▶ **INPUT MATERIAL**
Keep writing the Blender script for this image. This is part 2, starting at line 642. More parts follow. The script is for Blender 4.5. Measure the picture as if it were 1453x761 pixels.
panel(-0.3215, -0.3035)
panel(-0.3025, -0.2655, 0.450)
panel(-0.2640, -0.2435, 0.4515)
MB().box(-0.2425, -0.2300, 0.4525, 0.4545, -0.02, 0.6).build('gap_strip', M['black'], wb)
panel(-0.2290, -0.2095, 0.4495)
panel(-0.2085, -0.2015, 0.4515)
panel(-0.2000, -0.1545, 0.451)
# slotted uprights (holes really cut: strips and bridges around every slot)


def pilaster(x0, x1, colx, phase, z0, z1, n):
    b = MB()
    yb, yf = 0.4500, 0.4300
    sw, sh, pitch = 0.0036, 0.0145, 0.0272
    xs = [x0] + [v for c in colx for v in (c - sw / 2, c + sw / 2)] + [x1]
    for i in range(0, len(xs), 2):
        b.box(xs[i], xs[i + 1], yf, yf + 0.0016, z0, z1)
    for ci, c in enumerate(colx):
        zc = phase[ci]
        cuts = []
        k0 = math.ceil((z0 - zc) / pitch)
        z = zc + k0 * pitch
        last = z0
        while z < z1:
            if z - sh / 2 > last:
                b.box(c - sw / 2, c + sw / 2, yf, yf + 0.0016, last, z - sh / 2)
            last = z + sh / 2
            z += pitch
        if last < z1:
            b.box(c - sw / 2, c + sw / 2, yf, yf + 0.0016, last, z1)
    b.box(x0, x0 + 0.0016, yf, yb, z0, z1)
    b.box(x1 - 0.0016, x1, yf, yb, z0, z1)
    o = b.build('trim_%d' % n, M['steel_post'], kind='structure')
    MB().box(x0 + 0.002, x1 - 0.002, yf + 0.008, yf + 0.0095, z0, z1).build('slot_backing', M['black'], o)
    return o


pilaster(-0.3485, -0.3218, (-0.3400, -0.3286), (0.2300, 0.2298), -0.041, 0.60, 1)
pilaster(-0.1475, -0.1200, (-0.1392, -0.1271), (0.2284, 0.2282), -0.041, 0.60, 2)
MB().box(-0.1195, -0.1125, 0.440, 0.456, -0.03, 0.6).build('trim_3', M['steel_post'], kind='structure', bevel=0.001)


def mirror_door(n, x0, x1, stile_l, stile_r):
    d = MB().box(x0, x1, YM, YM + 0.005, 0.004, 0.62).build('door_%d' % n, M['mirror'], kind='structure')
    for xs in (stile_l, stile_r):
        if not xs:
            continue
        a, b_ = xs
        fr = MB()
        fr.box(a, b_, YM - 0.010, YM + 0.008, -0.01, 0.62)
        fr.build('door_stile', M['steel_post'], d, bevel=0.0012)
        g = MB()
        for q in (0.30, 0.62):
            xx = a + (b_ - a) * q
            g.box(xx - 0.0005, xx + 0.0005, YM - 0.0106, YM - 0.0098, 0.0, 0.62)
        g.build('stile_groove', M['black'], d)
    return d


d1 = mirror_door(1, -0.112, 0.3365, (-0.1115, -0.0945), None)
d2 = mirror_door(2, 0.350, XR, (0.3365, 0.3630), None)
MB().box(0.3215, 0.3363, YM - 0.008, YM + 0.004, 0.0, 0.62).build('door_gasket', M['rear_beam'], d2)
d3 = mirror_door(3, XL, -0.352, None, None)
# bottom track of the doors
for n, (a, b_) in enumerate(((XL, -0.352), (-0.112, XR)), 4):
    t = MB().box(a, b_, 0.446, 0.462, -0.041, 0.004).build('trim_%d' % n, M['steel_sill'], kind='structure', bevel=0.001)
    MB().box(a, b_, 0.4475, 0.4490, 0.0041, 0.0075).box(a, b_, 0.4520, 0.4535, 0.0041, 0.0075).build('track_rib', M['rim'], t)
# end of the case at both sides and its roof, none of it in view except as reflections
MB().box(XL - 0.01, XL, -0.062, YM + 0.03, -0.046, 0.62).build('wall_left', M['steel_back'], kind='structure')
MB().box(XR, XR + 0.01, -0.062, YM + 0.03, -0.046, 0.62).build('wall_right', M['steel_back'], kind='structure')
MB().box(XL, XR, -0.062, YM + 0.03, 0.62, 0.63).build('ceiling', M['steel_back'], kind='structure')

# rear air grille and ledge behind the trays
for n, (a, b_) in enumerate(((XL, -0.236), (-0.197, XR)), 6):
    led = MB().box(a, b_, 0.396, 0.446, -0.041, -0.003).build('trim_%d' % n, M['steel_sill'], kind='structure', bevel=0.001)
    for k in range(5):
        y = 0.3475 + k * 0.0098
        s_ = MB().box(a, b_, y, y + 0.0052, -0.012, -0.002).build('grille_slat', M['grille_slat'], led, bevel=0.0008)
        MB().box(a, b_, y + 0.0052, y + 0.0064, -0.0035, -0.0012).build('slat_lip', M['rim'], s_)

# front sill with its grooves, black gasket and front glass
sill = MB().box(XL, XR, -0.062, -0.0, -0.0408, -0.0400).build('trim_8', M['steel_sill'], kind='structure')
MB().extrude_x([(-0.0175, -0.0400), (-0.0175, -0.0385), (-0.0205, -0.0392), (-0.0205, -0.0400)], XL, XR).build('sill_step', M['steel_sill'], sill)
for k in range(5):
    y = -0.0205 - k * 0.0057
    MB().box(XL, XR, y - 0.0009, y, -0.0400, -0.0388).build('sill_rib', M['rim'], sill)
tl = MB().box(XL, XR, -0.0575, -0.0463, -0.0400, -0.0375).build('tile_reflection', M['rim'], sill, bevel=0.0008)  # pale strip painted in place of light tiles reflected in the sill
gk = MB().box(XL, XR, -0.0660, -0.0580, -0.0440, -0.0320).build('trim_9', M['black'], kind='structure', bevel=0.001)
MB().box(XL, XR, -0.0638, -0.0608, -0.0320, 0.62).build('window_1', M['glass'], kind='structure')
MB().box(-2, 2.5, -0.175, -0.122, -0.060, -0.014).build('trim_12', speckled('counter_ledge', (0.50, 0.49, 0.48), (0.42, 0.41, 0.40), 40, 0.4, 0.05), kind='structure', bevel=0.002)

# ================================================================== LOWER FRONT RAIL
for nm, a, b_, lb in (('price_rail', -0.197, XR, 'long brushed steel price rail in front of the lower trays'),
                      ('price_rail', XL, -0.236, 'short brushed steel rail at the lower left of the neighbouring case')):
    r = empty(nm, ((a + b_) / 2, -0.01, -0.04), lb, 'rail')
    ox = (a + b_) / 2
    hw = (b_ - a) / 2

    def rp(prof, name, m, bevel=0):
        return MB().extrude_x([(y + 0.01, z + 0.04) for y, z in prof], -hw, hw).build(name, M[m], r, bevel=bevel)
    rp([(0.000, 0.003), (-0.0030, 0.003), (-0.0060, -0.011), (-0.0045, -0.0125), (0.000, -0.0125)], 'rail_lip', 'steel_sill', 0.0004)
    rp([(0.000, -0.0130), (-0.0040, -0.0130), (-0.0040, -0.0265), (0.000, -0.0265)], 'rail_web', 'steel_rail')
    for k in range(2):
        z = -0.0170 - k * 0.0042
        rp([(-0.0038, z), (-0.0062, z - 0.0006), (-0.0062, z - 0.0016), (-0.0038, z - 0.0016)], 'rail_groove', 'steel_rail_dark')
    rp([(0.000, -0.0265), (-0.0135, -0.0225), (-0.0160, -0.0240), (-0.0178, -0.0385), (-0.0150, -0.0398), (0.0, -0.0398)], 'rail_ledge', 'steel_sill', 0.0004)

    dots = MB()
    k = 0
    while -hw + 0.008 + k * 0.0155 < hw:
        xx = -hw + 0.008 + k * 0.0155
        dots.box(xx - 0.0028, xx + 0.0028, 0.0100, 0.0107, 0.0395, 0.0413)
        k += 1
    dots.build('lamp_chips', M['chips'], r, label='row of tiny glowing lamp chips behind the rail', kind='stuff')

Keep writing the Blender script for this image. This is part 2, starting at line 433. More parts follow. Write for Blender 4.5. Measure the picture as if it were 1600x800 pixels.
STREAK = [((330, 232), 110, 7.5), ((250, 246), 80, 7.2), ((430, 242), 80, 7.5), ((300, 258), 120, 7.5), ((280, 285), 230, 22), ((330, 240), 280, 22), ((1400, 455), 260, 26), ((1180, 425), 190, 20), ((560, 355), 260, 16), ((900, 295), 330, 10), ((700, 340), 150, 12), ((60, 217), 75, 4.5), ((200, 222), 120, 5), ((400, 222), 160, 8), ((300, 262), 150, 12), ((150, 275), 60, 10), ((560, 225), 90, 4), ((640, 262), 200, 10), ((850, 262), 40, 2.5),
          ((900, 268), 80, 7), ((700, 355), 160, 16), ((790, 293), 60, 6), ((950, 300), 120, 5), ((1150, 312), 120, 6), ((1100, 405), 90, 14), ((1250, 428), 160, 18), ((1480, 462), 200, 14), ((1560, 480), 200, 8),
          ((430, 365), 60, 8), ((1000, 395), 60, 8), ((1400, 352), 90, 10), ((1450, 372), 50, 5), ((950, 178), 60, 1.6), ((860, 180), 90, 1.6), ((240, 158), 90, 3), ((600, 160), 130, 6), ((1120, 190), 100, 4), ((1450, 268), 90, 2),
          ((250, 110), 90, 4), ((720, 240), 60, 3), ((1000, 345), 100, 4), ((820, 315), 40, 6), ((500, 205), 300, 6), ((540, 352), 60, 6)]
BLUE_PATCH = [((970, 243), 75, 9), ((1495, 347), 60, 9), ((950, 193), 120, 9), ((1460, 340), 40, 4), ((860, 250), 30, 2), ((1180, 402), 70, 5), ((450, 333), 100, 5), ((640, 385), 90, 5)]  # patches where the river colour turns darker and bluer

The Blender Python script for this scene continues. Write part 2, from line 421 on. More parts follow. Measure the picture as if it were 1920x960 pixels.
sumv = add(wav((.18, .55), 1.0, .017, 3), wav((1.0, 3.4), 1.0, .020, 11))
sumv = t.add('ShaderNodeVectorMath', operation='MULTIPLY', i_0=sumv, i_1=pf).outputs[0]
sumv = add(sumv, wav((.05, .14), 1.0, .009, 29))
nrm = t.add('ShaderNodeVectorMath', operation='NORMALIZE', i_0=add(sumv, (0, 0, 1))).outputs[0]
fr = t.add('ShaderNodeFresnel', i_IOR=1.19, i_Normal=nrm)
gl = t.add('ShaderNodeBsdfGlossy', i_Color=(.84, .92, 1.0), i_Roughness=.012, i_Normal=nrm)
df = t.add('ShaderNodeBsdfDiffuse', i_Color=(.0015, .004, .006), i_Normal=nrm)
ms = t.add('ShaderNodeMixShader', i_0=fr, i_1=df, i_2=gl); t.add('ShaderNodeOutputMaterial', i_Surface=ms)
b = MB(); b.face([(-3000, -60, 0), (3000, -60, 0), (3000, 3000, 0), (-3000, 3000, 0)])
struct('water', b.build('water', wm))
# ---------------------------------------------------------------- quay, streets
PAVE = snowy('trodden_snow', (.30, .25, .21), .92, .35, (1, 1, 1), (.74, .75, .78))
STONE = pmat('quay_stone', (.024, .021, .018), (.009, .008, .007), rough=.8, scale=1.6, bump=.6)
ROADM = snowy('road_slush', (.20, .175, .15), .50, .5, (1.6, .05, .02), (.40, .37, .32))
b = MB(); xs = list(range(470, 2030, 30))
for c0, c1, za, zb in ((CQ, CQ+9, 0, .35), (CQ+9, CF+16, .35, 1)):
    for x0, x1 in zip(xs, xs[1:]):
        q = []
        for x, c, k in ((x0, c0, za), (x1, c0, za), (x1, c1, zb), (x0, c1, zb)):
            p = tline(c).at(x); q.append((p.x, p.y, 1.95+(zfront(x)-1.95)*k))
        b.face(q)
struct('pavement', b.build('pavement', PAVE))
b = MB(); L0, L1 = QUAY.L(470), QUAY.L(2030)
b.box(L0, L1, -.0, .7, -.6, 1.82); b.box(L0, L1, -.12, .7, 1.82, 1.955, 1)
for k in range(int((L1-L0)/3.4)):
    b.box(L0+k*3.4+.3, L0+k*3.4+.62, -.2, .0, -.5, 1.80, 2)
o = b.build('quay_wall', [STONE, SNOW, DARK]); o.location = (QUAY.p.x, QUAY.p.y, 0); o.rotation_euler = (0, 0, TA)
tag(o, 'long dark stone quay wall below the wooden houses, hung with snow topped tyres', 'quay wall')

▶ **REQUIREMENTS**
The lines to return begin at the first line of the records and end at the line holding "# slotted uprights"; please return them exactly, including both, and nothing beyond.

▶ **ANSWER IN FULL**
Keep writing the Blender script for this image. This is part 2, starting at line 642. More parts follow. The script is for Blender 4.5. Measure the picture as if it were 1453x761 pixels.
panel(-0.3215, -0.3035)
panel(-0.3025, -0.2655, 0.450)
panel(-0.2640, -0.2435, 0.4515)
MB().box(-0.2425, -0.2300, 0.4525, 0.4545, -0.02, 0.6).build('gap_strip', M['black'], wb)
panel(-0.2290, -0.2095, 0.4495)
panel(-0.2085, -0.2015, 0.4515)
panel(-0.2000, -0.1545, 0.451)
# slotted uprights (holes really cut: strips and bridges around every slot)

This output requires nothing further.